Some topics are timeless and need to be revisited. Diversification as a tool in risk management is one of those. We wrote about this topic in a late 2018 article (titled Diversification or Di-WORSE-ification; A Risk Management Tool or a Drag on Returns?), and will expand on the topic here.

2021 was a great year for the S&P 500, which was up about 28%. So why diversify? After all, U.S. large cap stocks have been the best performer for most of the last ten years, not just 2021. Simply put, it doesn’t always work that way. Times change and what worked last year may not work this year. I would liken the S&P 500 to a Formula One race car. When the road is straight and dry, you are in great shape. However, add some curves and some rain and snow, and you would wish for an all-wheel drive vehicle for those conditions. Ensuring that other vehicle is already in your garage before the snowstorm hits is not unlike building diversified portfolios and managing risk because the future is uncertain.

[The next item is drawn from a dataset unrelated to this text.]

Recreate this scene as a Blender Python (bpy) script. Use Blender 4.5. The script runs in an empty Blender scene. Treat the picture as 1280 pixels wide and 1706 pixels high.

While on the topic of diversification, let’s take a step back and take a stab at defining risk. Howard Marks of OakTree Capital, one of the leading experts on risk, puts it very succinctly. Rather than defining risk as volatility, he says that “Risk is – first and foremost – the likelihood of losing money.” In a world of uncertainty, how do we manage this definition of risk? An important start would be to first identify potential landmines in security selection and aim to limit or avoid them. Here are four to give extra consideration to:

  1. Companies with the potential for financial distress due to overleveraged balance sheets. The financial landscape is littered with examples: Enron, WorldCom, Lehman Brothers, and other large banks in the 2008 Financial Crisis, etc.
  2. Buying companies with obsolete business models. These are easy to see in hindsight, though more difficult to identify in the heat of battle.
  3. Buying companies that are wildly overvalued. Again, these are much easier to identify with the benefit of hindsight.
  4. Forced selling at the wrong time.

The first three of these can be evaluated with a disciplined research effort that focuses on financial durability and reasonable valuations. Number four above can be mitigated with an appropriate asset allocation (again, diversification) and a knowledge of each individual client’s ability and willingness to take risk in addition to their overall liquidity needs from the portfolio.

By building diversified portfolios akin to an all-wheel drive vehicle, we are more likely to prudently grow client portfolios so they can meet their long-term goals no matter what the future throws our way.